Information provided:
┄┄┄┄┄┄┄┄┄┄┄┄┄┄┄┄┄┄┄┄

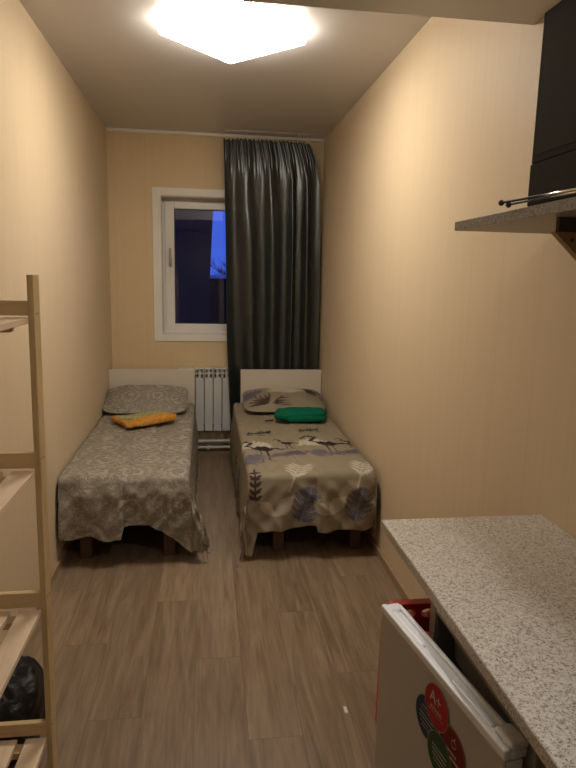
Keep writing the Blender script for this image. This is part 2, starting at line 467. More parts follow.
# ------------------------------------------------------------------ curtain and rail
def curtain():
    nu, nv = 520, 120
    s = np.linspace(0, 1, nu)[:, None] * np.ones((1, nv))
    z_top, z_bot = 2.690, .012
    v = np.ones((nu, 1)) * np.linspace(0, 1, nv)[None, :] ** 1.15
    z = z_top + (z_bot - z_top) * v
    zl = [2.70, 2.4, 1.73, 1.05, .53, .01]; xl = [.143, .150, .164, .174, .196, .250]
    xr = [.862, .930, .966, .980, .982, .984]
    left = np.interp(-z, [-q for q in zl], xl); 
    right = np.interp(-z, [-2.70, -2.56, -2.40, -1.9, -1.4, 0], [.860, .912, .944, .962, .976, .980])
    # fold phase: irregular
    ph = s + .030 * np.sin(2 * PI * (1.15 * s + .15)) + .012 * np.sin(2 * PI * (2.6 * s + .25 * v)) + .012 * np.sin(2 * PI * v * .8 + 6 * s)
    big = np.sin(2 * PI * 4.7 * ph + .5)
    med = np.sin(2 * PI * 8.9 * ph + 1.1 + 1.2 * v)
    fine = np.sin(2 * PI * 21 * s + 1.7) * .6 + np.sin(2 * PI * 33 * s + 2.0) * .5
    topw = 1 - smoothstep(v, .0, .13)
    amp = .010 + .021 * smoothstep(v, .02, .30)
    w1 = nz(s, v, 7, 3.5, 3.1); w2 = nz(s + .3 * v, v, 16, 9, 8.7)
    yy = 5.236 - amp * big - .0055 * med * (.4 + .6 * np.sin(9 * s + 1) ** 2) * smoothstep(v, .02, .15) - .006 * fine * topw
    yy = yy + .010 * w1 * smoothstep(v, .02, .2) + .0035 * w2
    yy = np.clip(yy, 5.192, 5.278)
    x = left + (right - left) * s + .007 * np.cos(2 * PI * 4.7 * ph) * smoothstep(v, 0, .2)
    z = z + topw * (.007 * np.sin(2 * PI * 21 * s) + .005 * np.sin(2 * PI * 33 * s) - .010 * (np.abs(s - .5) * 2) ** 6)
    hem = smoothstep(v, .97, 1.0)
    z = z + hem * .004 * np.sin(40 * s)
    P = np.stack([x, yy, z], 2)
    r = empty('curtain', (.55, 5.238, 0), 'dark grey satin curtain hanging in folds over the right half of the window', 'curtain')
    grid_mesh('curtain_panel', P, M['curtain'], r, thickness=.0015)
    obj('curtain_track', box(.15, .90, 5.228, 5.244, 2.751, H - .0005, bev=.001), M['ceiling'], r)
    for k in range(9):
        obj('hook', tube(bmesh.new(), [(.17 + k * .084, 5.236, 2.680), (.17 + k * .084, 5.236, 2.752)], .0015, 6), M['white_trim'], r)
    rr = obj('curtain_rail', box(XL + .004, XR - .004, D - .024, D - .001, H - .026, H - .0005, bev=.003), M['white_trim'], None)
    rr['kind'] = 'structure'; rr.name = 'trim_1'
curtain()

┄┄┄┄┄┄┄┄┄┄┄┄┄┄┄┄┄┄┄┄

What is required: Restate the entire listing word for word, excluding pictures.

Solved exercise:
Keep writing the Blender script for this image. This is part 2, starting at line 467. More parts follow.
# ------------------------------------------------------------------ curtain and rail
def curtain():
    nu, nv = 520, 120
    s = np.linspace(0, 1, nu)[:, None] * np.ones((1, nv))
    z_top, z_bot = 2.690, .012
    v = np.ones((nu, 1)) * np.linspace(0, 1, nv)[None, :] ** 1.15
    z = z_top + (z_bot - z_top) * v
    zl = [2.70, 2.4, 1.73, 1.05, .53, .01]; xl = [.143, .150, .164, .174, .196, .250]
    xr = [.862, .930, .966, .980, .982, .984]
    left = np.interp(-z, [-q for q in zl], xl); 
    right = np.interp(-z, [-2.70, -2.56, -2.40, -1.9, -1.4, 0], [.860, .912, .944, .962, .976, .980])
    # fold phase: irregular
    ph = s + .030 * np.sin(2 * PI * (1.15 * s + .15)) + .012 * np.sin(2 * PI * (2.6 * s + .25 * v)) + .012 * np.sin(2 * PI * v * .8 + 6 * s)
    big = np.sin(2 * PI * 4.7 * ph + .5)
    med = np.sin(2 * PI * 8.9 * ph + 1.1 + 1.2 * v)
    fine = np.sin(2 * PI * 21 * s + 1.7) * .6 + np.sin(2 * PI * 33 * s + 2.0) * .5
    topw = 1 - smoothstep(v, .0, .13)
    amp = .010 + .021 * smoothstep(v, .02, .30)
    w1 = nz(s, v, 7, 3.5, 3.1); w2 = nz(s + .3 * v, v, 16, 9, 8.7)
    yy = 5.236 - amp * big - .0055 * med * (.4 + .6 * np.sin(9 * s + 1) ** 2) * smoothstep(v, .02, .15) - .006 * fine * topw
    yy = yy + .010 * w1 * smoothstep(v, .02, .2) + .0035 * w2
    yy = np.clip(yy, 5.192, 5.278)
    x = left + (right - left) * s + .007 * np.cos(2 * PI * 4.7 * ph) * smoothstep(v, 0, .2)
    z = z + topw * (.007 * np.sin(2 * PI * 21 * s) + .005 * np.sin(2 * PI * 33 * s) - .010 * (np.abs(s - .5) * 2) ** 6)
    hem = smoothstep(v, .97, 1.0)
    z = z + hem * .004 * np.sin(40 * s)
    P = np.stack([x, yy, z], 2)
    r = empty('curtain', (.55, 5.238, 0), 'dark grey satin curtain hanging in folds over the right half of the window', 'curtain')
    grid_mesh('curtain_panel', P, M['curtain'], r, thickness=.0015)
    obj('curtain_track', box(.15, .90, 5.228, 5.244, 2.751, H - .0005, bev=.001), M['ceiling'], r)
    for k in range(9):
        obj('hook', tube(bmesh.new(), [(.17 + k * .084, 5.236, 2.680), (.17 + k * .084, 5.236, 2.752)], .0015, 6), M['white_trim'], r)
    rr = obj('curtain_rail', box(XL + .004, XR - .004, D - .024, D - .001, H - .026, H - .0005, bev=.003), M['white_trim'], None)
    rr['kind'] = 'structure'; rr.name = 'trim_1'
curtain()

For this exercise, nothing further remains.